- Provided data
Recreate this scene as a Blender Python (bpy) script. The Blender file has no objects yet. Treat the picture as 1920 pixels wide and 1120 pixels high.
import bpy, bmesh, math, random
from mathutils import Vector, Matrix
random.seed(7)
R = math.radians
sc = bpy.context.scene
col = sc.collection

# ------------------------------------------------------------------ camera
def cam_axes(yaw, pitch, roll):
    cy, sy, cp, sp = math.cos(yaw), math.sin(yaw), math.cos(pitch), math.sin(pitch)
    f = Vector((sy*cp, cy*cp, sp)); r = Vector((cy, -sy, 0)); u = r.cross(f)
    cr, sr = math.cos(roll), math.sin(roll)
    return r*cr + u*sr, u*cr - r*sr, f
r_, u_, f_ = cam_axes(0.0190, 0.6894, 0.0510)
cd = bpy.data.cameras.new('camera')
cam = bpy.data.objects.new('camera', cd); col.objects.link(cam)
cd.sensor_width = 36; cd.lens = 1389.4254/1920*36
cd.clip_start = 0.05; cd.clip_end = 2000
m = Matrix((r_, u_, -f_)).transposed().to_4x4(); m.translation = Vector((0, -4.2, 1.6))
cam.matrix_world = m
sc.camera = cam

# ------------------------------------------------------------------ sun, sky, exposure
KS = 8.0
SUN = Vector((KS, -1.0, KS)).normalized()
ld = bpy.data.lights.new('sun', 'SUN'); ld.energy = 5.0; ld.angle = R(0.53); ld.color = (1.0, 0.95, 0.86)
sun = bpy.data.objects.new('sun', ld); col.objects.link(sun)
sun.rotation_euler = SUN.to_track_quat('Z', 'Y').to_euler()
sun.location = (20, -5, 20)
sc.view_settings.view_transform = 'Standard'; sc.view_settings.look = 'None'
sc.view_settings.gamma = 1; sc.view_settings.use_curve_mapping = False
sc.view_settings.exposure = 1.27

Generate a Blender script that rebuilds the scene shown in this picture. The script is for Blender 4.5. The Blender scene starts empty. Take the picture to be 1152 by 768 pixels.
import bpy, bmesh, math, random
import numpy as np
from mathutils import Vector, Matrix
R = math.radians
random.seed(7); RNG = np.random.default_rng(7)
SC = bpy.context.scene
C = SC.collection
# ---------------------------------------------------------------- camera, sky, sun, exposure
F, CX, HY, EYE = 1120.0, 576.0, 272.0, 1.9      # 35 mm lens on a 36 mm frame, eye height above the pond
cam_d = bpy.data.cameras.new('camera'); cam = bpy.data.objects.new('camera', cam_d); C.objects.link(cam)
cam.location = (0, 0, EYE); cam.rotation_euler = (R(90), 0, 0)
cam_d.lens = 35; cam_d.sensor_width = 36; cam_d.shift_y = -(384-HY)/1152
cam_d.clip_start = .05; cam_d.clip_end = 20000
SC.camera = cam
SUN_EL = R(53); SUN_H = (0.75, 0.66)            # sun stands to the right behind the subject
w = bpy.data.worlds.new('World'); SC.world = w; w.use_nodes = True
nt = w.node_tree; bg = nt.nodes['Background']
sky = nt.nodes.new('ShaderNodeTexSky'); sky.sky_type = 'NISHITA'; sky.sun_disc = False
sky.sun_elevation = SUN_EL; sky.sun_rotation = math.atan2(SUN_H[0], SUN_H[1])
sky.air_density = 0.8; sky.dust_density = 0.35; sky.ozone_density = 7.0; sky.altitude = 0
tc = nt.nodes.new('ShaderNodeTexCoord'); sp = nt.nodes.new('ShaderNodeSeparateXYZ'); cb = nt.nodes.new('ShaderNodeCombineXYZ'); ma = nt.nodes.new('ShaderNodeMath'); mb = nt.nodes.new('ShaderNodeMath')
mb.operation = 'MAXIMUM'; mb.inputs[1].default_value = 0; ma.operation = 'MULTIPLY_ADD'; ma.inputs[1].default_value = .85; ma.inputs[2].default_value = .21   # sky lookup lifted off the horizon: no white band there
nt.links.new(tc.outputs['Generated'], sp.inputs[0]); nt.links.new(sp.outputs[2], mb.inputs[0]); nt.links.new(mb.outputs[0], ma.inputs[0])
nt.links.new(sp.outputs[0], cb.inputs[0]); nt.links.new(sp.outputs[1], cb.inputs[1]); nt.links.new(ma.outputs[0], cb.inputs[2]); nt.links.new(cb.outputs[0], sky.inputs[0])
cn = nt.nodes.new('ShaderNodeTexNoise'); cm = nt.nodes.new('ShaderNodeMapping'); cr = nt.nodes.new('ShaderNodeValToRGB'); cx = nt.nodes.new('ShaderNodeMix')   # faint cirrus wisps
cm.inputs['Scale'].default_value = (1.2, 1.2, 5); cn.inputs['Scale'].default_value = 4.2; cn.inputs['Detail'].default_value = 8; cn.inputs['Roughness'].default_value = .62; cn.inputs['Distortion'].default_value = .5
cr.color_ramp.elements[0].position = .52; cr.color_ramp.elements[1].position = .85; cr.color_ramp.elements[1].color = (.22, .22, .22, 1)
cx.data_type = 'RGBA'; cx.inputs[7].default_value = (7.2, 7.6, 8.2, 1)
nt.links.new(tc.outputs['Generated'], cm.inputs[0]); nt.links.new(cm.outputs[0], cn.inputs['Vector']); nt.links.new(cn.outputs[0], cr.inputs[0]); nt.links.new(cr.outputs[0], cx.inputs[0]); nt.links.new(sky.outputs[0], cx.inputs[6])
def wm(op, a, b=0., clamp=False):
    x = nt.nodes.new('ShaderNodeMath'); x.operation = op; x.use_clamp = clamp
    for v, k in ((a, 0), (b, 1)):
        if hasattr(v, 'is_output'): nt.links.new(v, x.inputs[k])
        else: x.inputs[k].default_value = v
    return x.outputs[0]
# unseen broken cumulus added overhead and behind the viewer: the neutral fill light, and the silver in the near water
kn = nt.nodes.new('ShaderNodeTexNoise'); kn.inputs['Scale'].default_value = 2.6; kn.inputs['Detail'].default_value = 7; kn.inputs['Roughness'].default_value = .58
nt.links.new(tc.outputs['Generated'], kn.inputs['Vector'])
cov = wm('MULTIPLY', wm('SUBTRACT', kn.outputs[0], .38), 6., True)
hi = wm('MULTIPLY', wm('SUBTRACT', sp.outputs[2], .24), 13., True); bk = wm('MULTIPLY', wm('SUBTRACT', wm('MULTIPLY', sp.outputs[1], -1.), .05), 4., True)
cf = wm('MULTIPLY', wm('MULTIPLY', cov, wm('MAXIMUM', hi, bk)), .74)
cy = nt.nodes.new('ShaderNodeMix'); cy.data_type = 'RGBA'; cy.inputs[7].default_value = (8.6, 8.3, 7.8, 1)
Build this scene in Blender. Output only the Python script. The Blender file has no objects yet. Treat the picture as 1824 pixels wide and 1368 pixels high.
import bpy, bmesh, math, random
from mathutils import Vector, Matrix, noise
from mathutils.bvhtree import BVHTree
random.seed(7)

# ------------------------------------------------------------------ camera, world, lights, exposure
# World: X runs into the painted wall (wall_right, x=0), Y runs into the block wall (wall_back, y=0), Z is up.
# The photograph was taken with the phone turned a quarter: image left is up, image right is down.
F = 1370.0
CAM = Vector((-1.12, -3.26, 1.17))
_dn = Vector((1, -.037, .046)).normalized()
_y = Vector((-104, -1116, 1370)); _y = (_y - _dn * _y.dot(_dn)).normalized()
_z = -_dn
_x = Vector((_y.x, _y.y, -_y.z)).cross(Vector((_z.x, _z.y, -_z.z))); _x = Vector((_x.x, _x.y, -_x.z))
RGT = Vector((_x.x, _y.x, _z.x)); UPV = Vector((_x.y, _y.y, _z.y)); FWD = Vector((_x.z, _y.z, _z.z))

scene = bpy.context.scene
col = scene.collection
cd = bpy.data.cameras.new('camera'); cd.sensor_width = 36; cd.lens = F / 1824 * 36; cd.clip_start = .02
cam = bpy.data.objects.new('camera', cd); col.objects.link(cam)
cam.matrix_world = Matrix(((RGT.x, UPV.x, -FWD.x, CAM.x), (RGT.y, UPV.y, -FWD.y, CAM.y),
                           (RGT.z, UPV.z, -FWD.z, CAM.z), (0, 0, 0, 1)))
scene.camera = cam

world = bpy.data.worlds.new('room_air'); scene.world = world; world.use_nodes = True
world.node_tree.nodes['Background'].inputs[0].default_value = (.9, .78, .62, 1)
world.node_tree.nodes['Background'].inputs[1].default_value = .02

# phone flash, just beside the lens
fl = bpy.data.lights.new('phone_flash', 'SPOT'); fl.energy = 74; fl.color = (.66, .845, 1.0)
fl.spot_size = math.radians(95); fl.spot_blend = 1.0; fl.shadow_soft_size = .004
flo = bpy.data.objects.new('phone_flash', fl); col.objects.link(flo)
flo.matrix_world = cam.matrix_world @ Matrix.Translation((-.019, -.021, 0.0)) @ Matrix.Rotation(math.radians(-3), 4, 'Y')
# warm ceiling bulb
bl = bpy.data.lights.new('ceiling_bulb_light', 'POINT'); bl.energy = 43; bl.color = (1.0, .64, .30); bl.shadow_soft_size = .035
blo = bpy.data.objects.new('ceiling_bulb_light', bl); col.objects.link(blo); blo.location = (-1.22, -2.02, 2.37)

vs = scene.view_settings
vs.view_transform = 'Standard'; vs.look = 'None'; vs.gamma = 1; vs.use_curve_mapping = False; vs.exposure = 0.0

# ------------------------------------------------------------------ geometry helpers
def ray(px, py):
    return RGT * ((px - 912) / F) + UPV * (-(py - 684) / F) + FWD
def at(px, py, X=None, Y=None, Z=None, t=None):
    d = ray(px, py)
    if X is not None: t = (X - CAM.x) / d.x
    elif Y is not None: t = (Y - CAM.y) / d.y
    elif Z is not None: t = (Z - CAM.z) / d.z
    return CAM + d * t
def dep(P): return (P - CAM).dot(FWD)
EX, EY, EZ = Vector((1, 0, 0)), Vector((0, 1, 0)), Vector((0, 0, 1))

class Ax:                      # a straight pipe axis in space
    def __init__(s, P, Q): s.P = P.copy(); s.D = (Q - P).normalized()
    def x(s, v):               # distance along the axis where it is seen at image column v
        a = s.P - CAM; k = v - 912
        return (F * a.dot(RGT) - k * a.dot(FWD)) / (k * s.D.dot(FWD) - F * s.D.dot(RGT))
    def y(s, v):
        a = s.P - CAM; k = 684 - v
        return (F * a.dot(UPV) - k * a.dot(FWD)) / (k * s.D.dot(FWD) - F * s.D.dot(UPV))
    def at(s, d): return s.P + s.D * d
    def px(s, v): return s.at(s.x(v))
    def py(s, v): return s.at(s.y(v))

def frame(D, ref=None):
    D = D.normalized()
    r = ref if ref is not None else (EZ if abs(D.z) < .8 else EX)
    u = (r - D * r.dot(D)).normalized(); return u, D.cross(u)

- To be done
Word for word, reproduce the listing above from its start up to and including the line that has "sc.view_settings.exposure = 1.27". Give only those lines.

- Complete response
Recreate this scene as a Blender Python (bpy) script. The Blender file has no objects yet. Treat the picture as 1920 pixels wide and 1120 pixels high.
import bpy, bmesh, math, random
from mathutils import Vector, Matrix
random.seed(7)
R = math.radians
sc = bpy.context.scene
col = sc.collection

# ------------------------------------------------------------------ camera
def cam_axes(yaw, pitch, roll):
    cy, sy, cp, sp = math.cos(yaw), math.sin(yaw), math.cos(pitch), math.sin(pitch)
    f = Vector((sy*cp, cy*cp, sp)); r = Vector((cy, -sy, 0)); u = r.cross(f)
    cr, sr = math.cos(roll), math.sin(roll)
    return r*cr + u*sr, u*cr - r*sr, f
r_, u_, f_ = cam_axes(0.0190, 0.6894, 0.0510)
cd = bpy.data.cameras.new('camera')
cam = bpy.data.objects.new('camera', cd); col.objects.link(cam)
cd.sensor_width = 36; cd.lens = 1389.4254/1920*36
cd.clip_start = 0.05; cd.clip_end = 2000
m = Matrix((r_, u_, -f_)).transposed().to_4x4(); m.translation = Vector((0, -4.2, 1.6))
cam.matrix_world = m
sc.camera = cam

# ------------------------------------------------------------------ sun, sky, exposure
KS = 8.0
SUN = Vector((KS, -1.0, KS)).normalized()
ld = bpy.data.lights.new('sun', 'SUN'); ld.energy = 5.0; ld.angle = R(0.53); ld.color = (1.0, 0.95, 0.86)
sun = bpy.data.objects.new('sun', ld); col.objects.link(sun)
sun.rotation_euler = SUN.to_track_quat('Z', 'Y').to_euler()
sun.location = (20, -5, 20)
sc.view_settings.view_transform = 'Standard'; sc.view_settings.look = 'None'
sc.view_settings.gamma = 1; sc.view_settings.use_curve_mapping = False
sc.view_settings.exposure = 1.27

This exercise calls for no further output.